L’esperienza reale, con un governo che tra l’altro comanda su tutto con decreti cui seguono raffiche di voti di fiducia, conferma come l’obiettivo della destra non si limiti ai ritrovati del “populismo penale” (norme anti-rave, stretta su migranti e rifugiati, narrazione securitaria dei micro-furti come primaria emergenza nazionale), ma coltivi il sogno illiberale di inaugurare una variante mediterranea di “democratura”.

Bisogna accostare la recente aggressione ministeriale al diritto fondamentale dei lavoratori, quello di sciopero in difesa di interessi legittimi, e la compressione del potere indisponibile del cittadino, quello di esprimere la rappresentanza sulla base del libero ed eguale consenso.
Già in occasione della battaglia per il salario minimo, la destra radicale aveva furbescamente spoliticizzato il contrasto sociale affidandolo alla sapienza “tecnica” del Cnel.

Dietro il velo della “neutralità”, l’oracolo di Villa Lubin, passato sotto le grinfie della coalizione nero-verde, emise allora il sollecito parere intonandolo alle sensibilità governative. Ultimamente a finire minacciato è stato addirittura il lavoro organizzato. Tutti i fogli di destra sono usciti in questi giorni con lo stesso titolo: Cgil e Uil “fuorilegge”.

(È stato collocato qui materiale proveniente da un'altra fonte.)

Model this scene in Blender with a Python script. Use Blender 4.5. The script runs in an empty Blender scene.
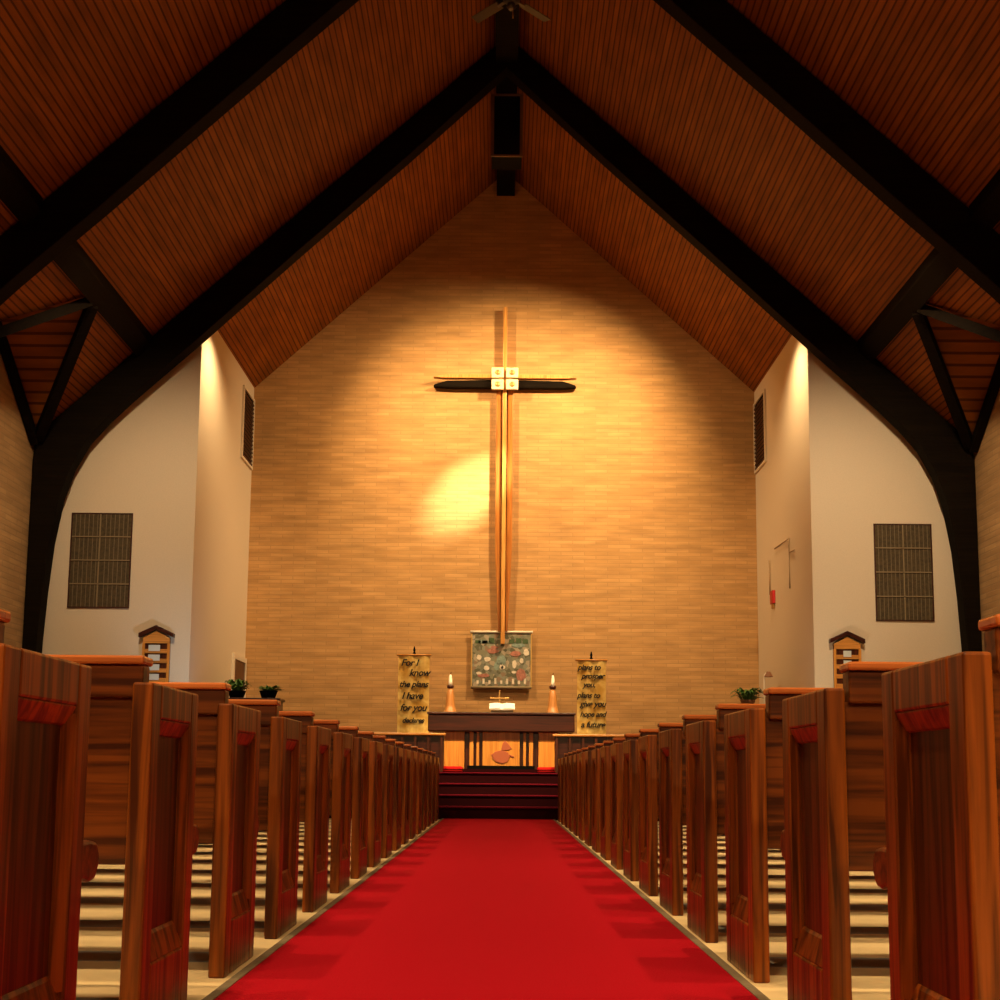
import bpy, bmesh, math, random
from mathutils import Vector, Matrix
random.seed(7)
PI = math.pi
S = bpy.context.scene
COL = S.collection

# ------------------------------------------------------------------ materials
def new_mat(name):
    m = bpy.data.materials.new(name); m.use_nodes = True
    nt = m.node_tree
    b = nt.nodes['Principled BSDF']
    return m, nt, b

def plain(name, col, rough=0.5, metal=0.0, bump=0.0, scale=40, var=0.0, spec=None):
    m, nt, b = new_mat(name)
    b.inputs['Base Color'].default_value = (*col, 1)
    b.inputs['Roughness'].default_value = rough
    b.inputs['Metallic'].default_value = metal
    if spec is not None: b.inputs['Specular IOR Level'].default_value = spec
    tc = nt.nodes.new('ShaderNodeTexCoord')
    n = nt.nodes.new('ShaderNodeTexNoise'); n.inputs['Scale'].default_value = scale; n.inputs['Detail'].default_value = 5
    nt.links.new(tc.outputs['Object'], n.inputs['Vector'])
    if var > 0:
        r = nt.nodes.new('ShaderNodeValToRGB')
        r.color_ramp.elements[0].position = 0.3; r.color_ramp.elements[1].position = 0.7
        r.color_ramp.elements[0].color = (*[c * (1 - var) for c in col], 1)
        r.color_ramp.elements[1].color = (*[min(1, c * (1 + var)) for c in col], 1)
        nt.links.new(n.outputs['Fac'], r.inputs['Fac']); nt.links.new(r.outputs['Color'], b.inputs['Base Color'])
    if bump > 0:
        bp = nt.nodes.new('ShaderNodeBump'); bp.inputs['Strength'].default_value = bump; bp.inputs['Distance'].default_value = 0.01
        nt.links.new(n.outputs['Fac'], bp.inputs['Height']); nt.links.new(bp.outputs['Normal'], b.inputs['Normal'])
    return m

def wood(name, dark, light, axis='Z', rough=0.35, scale=1.0, vary=0.25, coat=0.0, spec=0.5):
    """wood grain stretched along one local axis"""
    m, nt, b = new_mat(name)
    tc = nt.nodes.new('ShaderNodeTexCoord'); mp = nt.nodes.new('ShaderNodeMapping')
    st = {'X': (0.6, 14, 14), 'Y': (14, 0.6, 14), 'Z': (14, 14, 0.6)}[axis]
    mp.inputs['Scale'].default_value = [s * scale for s in st]
    oi = nt.nodes.new('ShaderNodeObjectInfo')
    ad = nt.nodes.new('ShaderNodeVectorMath'); ad.operation = 'ADD'
    cm = nt.nodes.new('ShaderNodeVectorMath'); cm.operation = 'SCALE'; cm.inputs['Scale'].default_value = 17
    nt.links.new(oi.outputs['Random'], cm.inputs[0])
    nt.links.new(tc.outputs['Object'], ad.inputs[0]); nt.links.new(cm.outputs[0], ad.inputs[1])
    nt.links.new(ad.outputs[0], mp.inputs['Vector'])
    n1 = nt.nodes.new('ShaderNodeTexNoise'); n1.inputs['Scale'].default_value = 2.6; n1.inputs['Detail'].default_value = 8; n1.inputs['Distortion'].default_value = 0.6
    nt.links.new(mp.outputs[0], n1.inputs['Vector'])
    r = nt.nodes.new('ShaderNodeValToRGB')
    r.color_ramp.elements[0].position = 0.38; r.color_ramp.elements[1].position = 0.62
    r.color_ramp.elements[0].color = (*dark, 1); r.color_ramp.elements[1].color = (*light, 1)
    nt.links.new(n1.outputs['Fac'], r.inputs['Fac'])
    hs = nt.nodes.new('ShaderNodeHueSaturation')
    mr = nt.nodes.new('ShaderNodeMapRange'); mr.inputs['To Min'].default_value = 1 - vary; mr.inputs['To Max'].default_value = 1 + vary
    nt.links.new(oi.outputs['Random'], mr.inputs['Value']); nt.links.new(mr.outputs[0], hs.inputs['Value'])
    nt.links.new(r.outputs['Color'], hs.inputs['Color']); nt.links.new(hs.outputs['Color'], b.inputs['Base Color'])
    b.inputs['Roughness'].default_value = rough
    b.inputs['Specular IOR Level'].default_value = spec
    b.inputs['Coat Weight'].default_value = coat; b.inputs['Coat Roughness'].default_value = 0.15
    bp = nt.nodes.new('ShaderNodeBump'); bp.inputs['Strength'].default_value = 0.15; bp.inputs['Distance'].default_value = 0.004
    nt.links.new(n1.outputs['Fac'], bp.inputs['Height']); nt.links.new(bp.outputs['Normal'], b.inputs['Normal'])
    return m

def bricks(name, c1, c2, mortar, bw, bh, ms, rough=0.8, bump=0.5, uv=True, vary=0.0, offset=0.5, specular=0.3):
    m, nt, b = new_mat(name)
    tc = nt.nodes.new('ShaderNodeTexCoord')
    br = nt.nodes.new('ShaderNodeTexBrick')
    br.inputs['Color1'].default_value = (*c1, 1); br.inputs['Color2'].default_value = (*c2, 1); br.inputs['Mortar'].default_value = (*mortar, 1)
    br.inputs['Scale'].default_value = 1; br.inputs['Brick Width'].default_value = bw; br.inputs['Row Height'].default_value = bh
    br.inputs['Mortar Size'].default_value = ms; br.inputs['Mortar Smooth'].default_value = 0.2; br.inputs['Bias'].default_value = 0.0
    br.offset = offset
    nt.links.new(tc.outputs['UV'], br.inputs['Vector'])
    n = nt.nodes.new('ShaderNodeTexNoise'); n.inputs['Scale'].default_value = 1.0; n.inputs['Detail'].default_value = 4
    mp = nt.nodes.new('ShaderNodeMapping'); mp.inputs['Scale'].default_value = (1.5, 9, 1)
    nt.links.new(tc.outputs['UV'], mp.inputs['Vector']); nt.links.new(mp.outputs[0], n.inputs['Vector'])
    hs = nt.nodes.new('ShaderNodeHueSaturation')
    mr = nt.nodes.new('ShaderNodeMapRange'); mr.inputs['From Min'].default_value = 0.3; mr.inputs['From Max'].default_value = 0.7
    mr.inputs['To Min'].default_value = 1 - vary; mr.inputs['To Max'].default_value = 1 + vary
    nt.links.new(n.outputs['Fac'], mr.inputs['Value']); nt.links.new(mr.outputs[0], hs.inputs['Value'])
    nt.links.new(br.outputs['Color'], hs.inputs['Color']); nt.links.new(hs.outputs['Color'], b.inputs['Base Color'])
    b.inputs['Roughness'].default_value = rough; b.inputs['Specular IOR Level'].default_value = specular
    bp = nt.nodes.new('ShaderNodeBump'); bp.inputs['Strength'].default_value = bump; bp.inputs['Distance'].default_value = 0.01; bp.invert = True
    nt.links.new(br.outputs['Fac'], bp.inputs['Height']); nt.links.new(bp.outputs['Normal'], b.inputs['Normal'])
    return m

M = {}
M['brick'] = bricks('tan_brick', (.58, .335, .13), (.50, .28, .10), (.47, .27, .105), .40, .066, .008, vary=.17, bump=.35)
M['brickside'] = bricks('tan_brick_side', (.50, .32, .14), (.42, .26, .11), (.40, .26, .12), .40, .078, .010, vary=.15)
M['deck'] = bricks('roof_decking', (.33, .105, .011), (.25, .075, .008), (.11, .032, .004), 60.0, .082, .011, rough=.6, bump=.6, vary=.25, specular=.15)
M['plaster'] = plain('white_plaster', (.76, .66, .50), .85, bump=.1, scale=60, var=.03)
M['beam'] = wood('dark_stained_beam', (.005, .003, .0015), (.009, .0055, .0025), 'X', rough=.75, vary=.1, spec=.06)
M['pew_v'] = wood('pew_wood_upright', (.062, .0135, .0017), (.30, .080, .0085), 'Z', rough=.34, vary=.18, coat=.06, spec=.28)
M['pew_h'] = wood('pew_wood_lengthwise', (.050, .0105, .0018), (.19, .048, .0065), 'X', rough=.34, vary=.18, coat=.06, spec=.28)
M['pew_in'] = wood('pew_inset_wood', (.040, .009, .0014), (.14, .036, .005), 'Z', rough=.4, vary=.2, spec=.25)
M['pew_cap'] = wood('pew_cap_wood', (.42, .11, .022), (.62, .19, .045), 'X', rough=.25, vary=.12, coat=.3)
M['mahog'] = wood('mahogany', (.026, .0045, .002), (.062, .011, .004), 'X', rough=.35, vary=.1)
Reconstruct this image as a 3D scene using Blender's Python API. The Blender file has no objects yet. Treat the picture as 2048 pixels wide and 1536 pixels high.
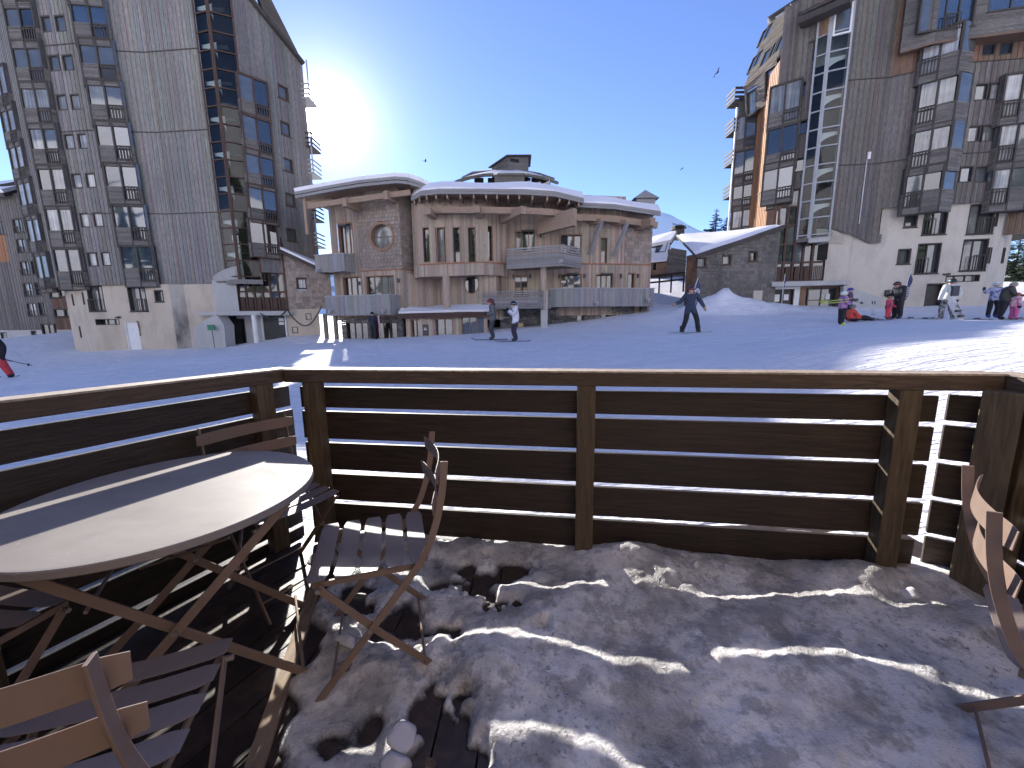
import bpy, math, random
import numpy as np
from mathutils import Vector, Matrix
random.seed(7); rng = np.random.default_rng(7)
sc = bpy.context.scene
COLL = sc.collection
# ------------------------------------------------------------------ camera
FPX, PITCH, ROLL, EYE = 769.0, math.radians(9.0), math.radians(0.7), 1.30
_f = Vector((0, math.cos(PITCH), -math.sin(PITCH))); _r0 = Vector((1, 0, 0)); _u0 = _r0.cross(_f)
_R = _r0*math.cos(ROLL) - _u0*math.sin(ROLL); _U = _r0*math.sin(ROLL) + _u0*math.cos(ROLL)
cam = bpy.data.cameras.new('camera'); camo = bpy.data.objects.new('camera', cam); COLL.objects.link(camo)
cam.sensor_width = 36.0; cam.lens = 36.0*FPX/2048.0; cam.clip_start = 0.05; cam.clip_end = 9000
camo.matrix_world = Matrix(((_R.x, _U.x, -_f.x, 0), (_R.y, _U.y, -_f.y, 0), (_R.z, _U.z, -_f.z, EYE), (0, 0, 0, 1)))
sc.camera = camo
# ------------------------------------------------------------------ sky and sun
SUN = Vector((-0.35505, 0.83882, 0.41270)).normalized()          # towards the sun
SUN_EL = math.asin(SUN.z); SUN_AZ = math.atan2(SUN.x, SUN.y)      # azimuth from +Y to +X
w = bpy.data.worlds.new('World'); sc.world = w; w.use_nodes = True
nt = w.node_tree; nt.nodes.clear()
def N(t, kind, **kw):
    n = t.nodes.new(kind)
    for k, v in kw.items(): setattr(n, k, v)
    return n
sky = N(nt, 'ShaderNodeTexSky', sky_type='NISHITA', sun_disc=False, sun_elevation=SUN_EL, sun_rotation=SUN_AZ,
        altitude=2200, air_density=0.95, dust_density=0.15, ozone_density=3.5)
bg = N(nt, 'ShaderNodeBackground'); bg.inputs[1].default_value = 0.14
out = N(nt, 'ShaderNodeOutputWorld')
# the sun itself and its aureole, fixed to the sun's true direction
tc = N(nt, 'ShaderNodeTexCoord'); nrm = N(nt, 'ShaderNodeVectorMath', operation='NORMALIZE')
dot = N(nt, 'ShaderNodeVectorMath', operation='DOT_PRODUCT'); dot.inputs[1].default_value = SUN
nt.links.new(tc.outputs['Generated'], nrm.inputs[0]); nt.links.new(nrm.outputs[0], dot.inputs[0])
acos = N(nt, 'ShaderNodeMath', operation='ARCCOSINE'); nt.links.new(dot.outputs['Value'], acos.inputs[0])
def mth(t, op, a, b=None, c=None):
    n = N(t, 'ShaderNodeMath', operation=op)
    for i, x in enumerate((a, b, c)):
        if x is None: continue
        if isinstance(x, (int, float)): n.inputs[i].default_value = x
        else: t.links.new(x, n.inputs[i])
    return n.outputs[0]
ang = acos.outputs[0]
core = mth(nt, 'MULTIPLY', mth(nt, 'EXPONENT', mth(nt, 'MULTIPLY', mth(nt, 'POWER', mth(nt, 'DIVIDE', ang, 0.046), 6.0), -1.0)), 22.0)
halo = mth(nt, 'MULTIPLY', mth(nt, 'EXPONENT', mth(nt, 'DIVIDE', ang, -0.050)), 0.95)
halo2 = mth(nt, 'MULTIPLY', mth(nt, 'EXPONENT', mth(nt, 'DIVIDE', ang, -0.15)), 0.06)
glow = mth(nt, 'ADD', mth(nt, 'ADD', core, halo), halo2)
bg2 = N(nt, 'ShaderNodeBackground'); bg2.inputs[0].default_value = (1.0, 0.975, 0.94, 1); nt.links.new(glow, bg2.inputs[1])
addn = N(nt, 'ShaderNodeAddShader')
hsv = N(nt, 'ShaderNodeHueSaturation'); hsv.inputs['Saturation'].default_value = 1.03; hsv.inputs['Hue'].default_value = 0.512; nt.links.new(sky.outputs[0], hsv.inputs['Color']); nt.links.new(hsv.outputs[0], bg.inputs[0]); nt.links.new(bg.outputs[0], addn.inputs[0]); nt.links.new(bg2.outputs[0], addn.inputs[1])
nt.links.new(addn.outputs[0], out.inputs[0])
sl = bpy.data.lights.new('sun', 'SUN'); sl.energy = 5.0; sl.angle = math.radians(0.53); sl.color = (1.0, 0.955, 0.88)
slo = bpy.data.objects.new('sun', sl); COLL.objects.link(slo); slo.rotation_euler = SUN.to_track_quat('Z', 'Y').to_euler(); slo.location = (0, 0, 60)
sc.view_settings.view_transform = 'Standard'; sc.view_settings.look = 'None'; sc.view_settings.gamma = 1
sc.view_settings.exposure = 1.04; sc.view_settings.use_curve_mapping = False
sc.cycles.max_bounces = 6; sc.cycles.diffuse_bounces = 3; sc.cycles.glossy_bounces = 2; sc.cycles.transparent_max_bounces = 12
sc.cycles.use_adaptive_sampling = True; sc.cycles.adaptive_threshold = 0.02
sc.cycles.caustics_reflective = False; sc.cycles.caustics_refractive = False; sc.cycles.sample_clamp_indirect = 4

# ------------------------------------------------------------------ pixel geometry (positions read off the photograph, true depth given)
EYEV = Vector((0, 0, EYE))
def ray(x, y): return _f + _R*((x-1024)/FPX) - _U*((y-768)/FPX)
def at(x, y, Y): d = ray(x, y); return EYEV + d*(Y/d.y)
def onz(x, y, z): d = ray(x, y); return EYEV + d*((z-EYE)/d.z)

# ------------------------------------------------------------------ mesh helpers
class MB:
    def __init__(s): s.v = []; s.f = []; s.m = []; s.c = []
    def face(s, pts, mi=0, col=(1, 1, 1)):
        i = len(s.v); s.v.extend([tuple(p) for p in pts]); s.f.append(tuple(range(i, i+len(pts)))); s.m.append(mi); s.c.append(col)
    def hexa(s, p, mi=0, col=(1, 1, 1), skip=()):
        # p: 8 points, 0-3 bottom loop, 4-7 top loop
        i = len(s.v); s.v.extend([tuple(q) for q in p])
        for k, fc in enumerate(((3, 2, 1, 0), (4, 5, 6, 7), (0, 1, 5, 4), (1, 2, 6, 5), (2, 3, 7, 6), (3, 0, 4, 7))):
            if k in skip: continue
            s.f.append(tuple(i+j for j in fc)); s.m.append(mi); s.c.append(col)
    def box(s, c, sx, sy, sz, mi=0, col=(1, 1, 1), ax=None):
        c = Vector(c); X, Y, Z = ax if ax else (Vector((1, 0, 0)), Vector((0, 1, 0)), Vector((0, 0, 1)))
        a, b, d = X*sx/2, Y*sy/2, Z*sz/2
        s.hexa([c-a-b-d, c+a-b-d, c+a+b-d, c-a+b-d, c-a-b+d, c+a-b+d, c+a+b+d, c-a+b+d], mi, col)
    def beam(s, p, q, wd, ht, up=(0, 0, 1), mi=0, col=(1, 1, 1)):
        p = Vector(p); q = Vector(q); d = (q-p).normalized(); up = Vector(up)
        sd = d.cross(up)
        if sd.length < 1e-4: sd = d.cross(Vector((1, 0, 0)))
        sd.normalize(); u2 = sd.cross(d).normalized(); a = sd*wd/2; b = u2*ht/2
        s.hexa([p-a-b, p+a-b, q+a-b, q-a-b, p-a+b, p+a+b, q+a+b, q-a+b], mi, col)
    def strip(s, pts, wdv, thv, mi=0, col=(1, 1, 1)):
        # flat bar along pts; wdv(i), thv(i) give half width / half thickness vectors
        i0 = len(s.v); n = len(pts)
        for i, p in enumerate(pts):
            a = wdv(i); b = thv(i); p = Vector(p)
            s.v.extend([tuple(p-a-b), tuple(p+a-b), tuple(p+a+b), tuple(p-a+b)])
        for i in range(n-1):
            for k in range(4):
                a = i0+i*4+k; b = i0+i*4+(k+1) % 4
                s.f.append((a, b, b+4, a+4)); s.m.append(mi); s.c.append(col)
        s.f.append((i0+3, i0+2, i0+1, i0)); s.m.append(mi); s.c.append(col)
        j = i0+(n-1)*4; s.f.append((j, j+1, j+2, j+3)); s.m.append(mi); s.c.append(col)
    def tube(s, pts, r, n=8, mi=0, col=(1, 1, 1), cap=True):
        pts = [Vector(p) for p in pts]; i0 = len(s.v); R = r if hasattr(r, '__len__') else [r]*len(pts)
        for i, p in enumerate(pts):
            d = (pts[min(i+1, len(pts)-1)]-pts[max(i-1, 0)]).normalized()
            a = d.cross(Vector((0, 0, 1)))
            if a.length < 1e-3: a = d.cross(Vector((1, 0, 0)))
            a.normalize(); b = d.cross(a).normalized()
            for k in range(n):
                t = 2*math.pi*k/n; s.v.append(tuple(p + a*(R[i]*math.cos(t)) + b*(R[i]*math.sin(t))))
        for i in range(len(pts)-1):
            for k in range(n):
                q = i0+i*n; k2 = (k+1) % n
                s.f.append((q+k, q+k2, q+n+k2, q+n+k)); s.m.append(mi); s.c.append(col)
        if cap:
            s.f.append(tuple(i0+k for k in reversed(range(n)))); s.m.append(mi); s.c.append(col)
            q = i0+(len(pts)-1)*n; s.f.append(tuple(q+k for k in range(n))); s.m.append(mi); s.c.append(col)
    def lathe(s, prof, c, n=24, mi=0, col=(1, 1, 1)):
        c = Vector(c); i0 = len(s.v)
        for (r, z) in prof:
            for k in range(n):
                t = 2*math.pi*k/n; s.v.append((c.x+r*math.cos(t), c.y+r*math.sin(t), c.z+z))
        for i in range(len(prof)-1):
            for k in range(n):
                k2 = (k+1) % n; q = i0+i*n
                s.f.append((q+k, q+k2, q+n+k2, q+n+k)); s.m.append(mi); s.c.append(col)
        s.f.append(tuple(i0+k for k in reversed(range(n)))); s.m.append(mi); s.c.append(col)
        q = i0+(len(prof)-1)*n; s.f.append(tuple(q+k for k in range(n))); s.m.append(mi); s.c.append(col)
    def build(s, name, mats, parent=None, smooth=False, bevel=0, **props):
        me = bpy.data.meshes.new(name)
        v = s.v
        if parent is not None:
            o0 = parent_origin(parent); v = [(a-o0.x, b-o0.y, c-o0.z) for a, b, c in v]
        me.from_pydata(v, [], s.f); mats = mats if isinstance(mats, (list, tuple)) else [mats]
        for m in mats: me.materials.append(m)
        if len(mats) > 1: me.polygons.foreach_set('material_index', s.m)
        at_ = me.attributes.new('Col', 'FLOAT_COLOR', 'FACE')
        at_.data.foreach_set('color', [x for c in s.c for x in (c[0], c[1], c[2], 1.0)])
        if smooth: me.polygons.foreach_set('use_smooth', [True]*len(me.polygons))
        me.update()
        o = bpy.data.objects.new(name, me); COLL.objects.link(o)
        if parent is not None: o.parent = parent
        if bevel:
            b = o.modifiers.new('bevel', 'BEVEL'); b.width = bevel; b.segments = 2; b.limit_method = 'ANGLE'
        for k, x in props.items(): o[k] = x
        return o
def parent_origin(p):
    o = Vector((0, 0, 0))
    while p is not None: o = o + p.location; p = p.parent
    return o
def tag(o, label, cat=None, group=None, kind=None):
    if label: o['label'] = label
    if cat: o['category'] = cat
    if group: o['group'] = group
    if kind: o['kind'] = kind
    return o
def thing(name, loc, label, cat, group=None, rz=0.0):
    o = bpy.data.objects.new(name, None); COLL.objects.link(o); o.location = Vector(loc); o.rotation_euler.z = rz; o.empty_display_size = 0.2
    return tag(o, label, cat, group)
def copy_tree(o, parent=None):
    c = o.copy(); COLL.objects.link(c); c.parent = parent
    for ch in list(o.children): copy_tree(ch, c)
    return c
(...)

Quando le nomine della Commissione di garanzia sul diritto di sciopero cadono nelle mani di personalità cresciute con i miti del radicalismo di destra, come i presidenti di Camera e Senato, è facile che i fisiologici conflitti sociali vengano dagli esperti d’area non solo combattuti, ma persino stigmatizzati come iniziative ostili che si collocano sul terreno della illiceità.

Gli inquilini occasionali del potere rivendicano un “plusvalore politico” in senso schmittiano ovvero l’opportunità, per chi detiene la maggioranza, di spingersi sino a collocare tendenzialmente fuori dal perimetro della legge le opposizioni sociali e politiche. È il “fascismo democratico” del terzo millennio, bellezza! I nazisti invasori diventano così, nelle parole della seconda carica dello Stato, una “banda musicale di semi-pensionati”, mentre i sindacati dei lavoratori si trasformano, per la stampa di regime, in associazioni criminogene, per il ministro dei Trasporti, in una manica di scansafatiche.

In presenza di formazioni sleali, che non si riconoscono nei principi del costituzionalismo democratico e che, proprio per farli saltare, abusano del principio di maggioranza, vengono minati gli spazi del pluralismo, gli istituti di controllo e di garanzia. Se il principale partito d’opposizione si incanta davanti al piffero poco magico di Franceschini, e va alla confusa ricerca della trattativa, lascia restringere le residuali possibilità di resistenza che l’ordinamento assicura.

Battersi in Parlamento per la tenuta della democrazia rappresentativa, e poi affrontare il passaggio del referendum costituzionale, è la sola strada per contenere le esibizioni muscolari di una destra che ormai senza più infingimenti mostra di voler calpestare i simboli della Repubblica.